`

'Silent soldier' comes to Chorley to honour town's First World War fallen

From left: Terry Seeds, Frank Liszczyk, Aaron Beaver, Sir Lindsay Hoyle MP, Colin Denby, Mayor of Chorley Margaret Lees and consort Roy Lees, next to the Silent Solider sihouette outside Union Street council offices, Chorley, making 100th anniversary since the end of WW1.
From left: Terry Seeds, Frank Liszczyk, Aaron Beaver, Sir Lindsay Hoyle MP, Colin Denby, Mayor of Chorley Margaret Lees and consort Roy Lees, next to the Silent Solider sihouette outside Union Street council offices, Chorley, making 100th anniversary since the end of WW1.
Share this article

Chorley’s lost war heroes are being honoured in the centre of the town as it prepares to commemorate 100 years since the end of the First World War.

The Mayor, MP, and former soldiers were among those who formally opened the ‘Silent Soldier’ silhouette in the raised poppy flower bed outside the Union Street council offices on Friday (July 20).

Coun Aaron Beaver, the council’s Armed Forces Champion and a veteran of 36 years, explained while the display is to mark the centenary of the end of the First World War, it exists to remember all who have fallen in conflict.

Coun Beaver said: “It’s for Northern Ireland, Bosnia, Iraq – all conflicts. It is remembrance to remember all.”

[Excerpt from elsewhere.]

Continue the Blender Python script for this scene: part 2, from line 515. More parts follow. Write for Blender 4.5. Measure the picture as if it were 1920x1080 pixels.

Among those at the unveiling was Chorley Mayor Margaret Lees, whose grandfather, Private John Lawrenson, died in the Battle of the Somme after being shot on the first day. He died three days later.

The site was also chosen with it being in sight of the Flat Iron – the location where the Chorley Pals gathered prior to parading by the council offices on their way to the front line in 1914 and 1915.

Sir Lindsay Hoyle said: “Chorley is fiercely proud of the young men who marched off to war from our town in 1914; the last four years have been a chance for us all to pay our respects in different ways.

“We’ve had large scale events and unveilings like the Pals Memorial and the updating of the names of our fallen on the Cenotaph.”

Sir Lindsay added: “The silent soldier is yet another moving tribute from our town to those who fought and who died in the Great War to ensure that we will remember them.”

The silhouette is part of the Royal British Legion’s Silent Soldier Campaign to mark the end of the Great War. Similar statues exist in Preston railway station and throughout Longridge in the Ribble Valley.

And while Coun Beaver has confirmed that the silhouette will remain in place outside the council offices for the remainder of the year, he is campaigning to confirm it as a mainstay on the street.

“We’re having a Labour Group meeting tonight [Monday] and a council meeting tomorrow,” he explained. “I just want to try and find something to stay.”

He is also President of the Chorley Breakfast Club, a place for veterans to gather if they are in need or advice and guidance after serving.